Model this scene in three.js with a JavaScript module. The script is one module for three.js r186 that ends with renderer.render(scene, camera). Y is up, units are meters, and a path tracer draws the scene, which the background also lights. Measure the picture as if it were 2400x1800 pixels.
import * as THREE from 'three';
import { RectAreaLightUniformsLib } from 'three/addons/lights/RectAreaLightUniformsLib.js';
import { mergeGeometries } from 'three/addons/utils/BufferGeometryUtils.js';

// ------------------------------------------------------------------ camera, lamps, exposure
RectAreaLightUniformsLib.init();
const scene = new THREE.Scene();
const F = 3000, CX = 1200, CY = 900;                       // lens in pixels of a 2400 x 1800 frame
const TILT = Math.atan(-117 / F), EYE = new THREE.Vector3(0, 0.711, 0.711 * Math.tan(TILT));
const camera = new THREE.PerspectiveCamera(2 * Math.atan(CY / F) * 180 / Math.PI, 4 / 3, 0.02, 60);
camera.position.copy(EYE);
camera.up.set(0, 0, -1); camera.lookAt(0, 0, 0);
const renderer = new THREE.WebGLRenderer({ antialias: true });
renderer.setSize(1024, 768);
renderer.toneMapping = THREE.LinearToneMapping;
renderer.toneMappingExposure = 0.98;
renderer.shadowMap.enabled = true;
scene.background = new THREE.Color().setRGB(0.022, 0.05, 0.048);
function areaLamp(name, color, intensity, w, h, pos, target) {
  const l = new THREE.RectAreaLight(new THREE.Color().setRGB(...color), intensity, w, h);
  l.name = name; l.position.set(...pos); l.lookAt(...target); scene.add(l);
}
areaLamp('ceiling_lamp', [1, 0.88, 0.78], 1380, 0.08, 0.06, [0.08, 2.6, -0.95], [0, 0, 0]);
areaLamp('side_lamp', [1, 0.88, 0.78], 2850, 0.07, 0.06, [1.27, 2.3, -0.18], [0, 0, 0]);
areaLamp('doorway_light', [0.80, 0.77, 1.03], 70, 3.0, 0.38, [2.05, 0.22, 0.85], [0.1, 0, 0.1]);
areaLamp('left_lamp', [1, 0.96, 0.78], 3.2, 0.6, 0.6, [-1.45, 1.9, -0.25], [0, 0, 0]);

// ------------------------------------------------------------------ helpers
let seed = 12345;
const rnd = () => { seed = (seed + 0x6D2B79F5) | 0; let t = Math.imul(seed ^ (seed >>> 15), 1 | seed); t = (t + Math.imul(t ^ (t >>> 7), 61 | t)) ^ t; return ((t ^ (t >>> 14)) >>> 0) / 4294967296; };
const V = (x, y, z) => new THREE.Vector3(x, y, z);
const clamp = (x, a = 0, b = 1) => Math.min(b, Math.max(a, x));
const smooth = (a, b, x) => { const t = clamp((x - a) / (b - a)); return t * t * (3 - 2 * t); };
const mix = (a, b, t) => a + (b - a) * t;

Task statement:
Go back to the listing above and please repeat it exactly.

Response:
Model this scene in three.js with a JavaScript module. The script is one module for three.js r186 that ends with renderer.render(scene, camera). Y is up, units are meters, and a path tracer draws the scene, which the background also lights. Measure the picture as if it were 2400x1800 pixels.
import * as THREE from 'three';
import { RectAreaLightUniformsLib } from 'three/addons/lights/RectAreaLightUniformsLib.js';
import { mergeGeometries } from 'three/addons/utils/BufferGeometryUtils.js';

// ------------------------------------------------------------------ camera, lamps, exposure
RectAreaLightUniformsLib.init();
const scene = new THREE.Scene();
const F = 3000, CX = 1200, CY = 900;                       // lens in pixels of a 2400 x 1800 frame
const TILT = Math.atan(-117 / F), EYE = new THREE.Vector3(0, 0.711, 0.711 * Math.tan(TILT));
const camera = new THREE.PerspectiveCamera(2 * Math.atan(CY / F) * 180 / Math.PI, 4 / 3, 0.02, 60);
camera.position.copy(EYE);
camera.up.set(0, 0, -1); camera.lookAt(0, 0, 0);
const renderer = new THREE.WebGLRenderer({ antialias: true });
renderer.setSize(1024, 768);
renderer.toneMapping = THREE.LinearToneMapping;
renderer.toneMappingExposure = 0.98;
renderer.shadowMap.enabled = true;
scene.background = new THREE.Color().setRGB(0.022, 0.05, 0.048);
function areaLamp(name, color, intensity, w, h, pos, target) {
  const l = new THREE.RectAreaLight(new THREE.Color().setRGB(...color), intensity, w, h);
  l.name = name; l.position.set(...pos); l.lookAt(...target); scene.add(l);
}
areaLamp('ceiling_lamp', [1, 0.88, 0.78], 1380, 0.08, 0.06, [0.08, 2.6, -0.95], [0, 0, 0]);
areaLamp('side_lamp', [1, 0.88, 0.78], 2850, 0.07, 0.06, [1.27, 2.3, -0.18], [0, 0, 0]);
areaLamp('doorway_light', [0.80, 0.77, 1.03], 70, 3.0, 0.38, [2.05, 0.22, 0.85], [0.1, 0, 0.1]);
areaLamp('left_lamp', [1, 0.96, 0.78], 3.2, 0.6, 0.6, [-1.45, 1.9, -0.25], [0, 0, 0]);

// ------------------------------------------------------------------ helpers
let seed = 12345;
const rnd = () => { seed = (seed + 0x6D2B79F5) | 0; let t = Math.imul(seed ^ (seed >>> 15), 1 | seed); t = (t + Math.imul(t ^ (t >>> 7), 61 | t)) ^ t; return ((t ^ (t >>> 14)) >>> 0) / 4294967296; };
const V = (x, y, z) => new THREE.Vector3(x, y, z);
const clamp = (x, a = 0, b = 1) => Math.min(b, Math.max(a, x));
const smooth = (a, b, x) => { const t = clamp((x - a) / (b - a)); return t * t * (3 - 2 * t); };
const mix = (a, b, t) => a + (b - a) * t;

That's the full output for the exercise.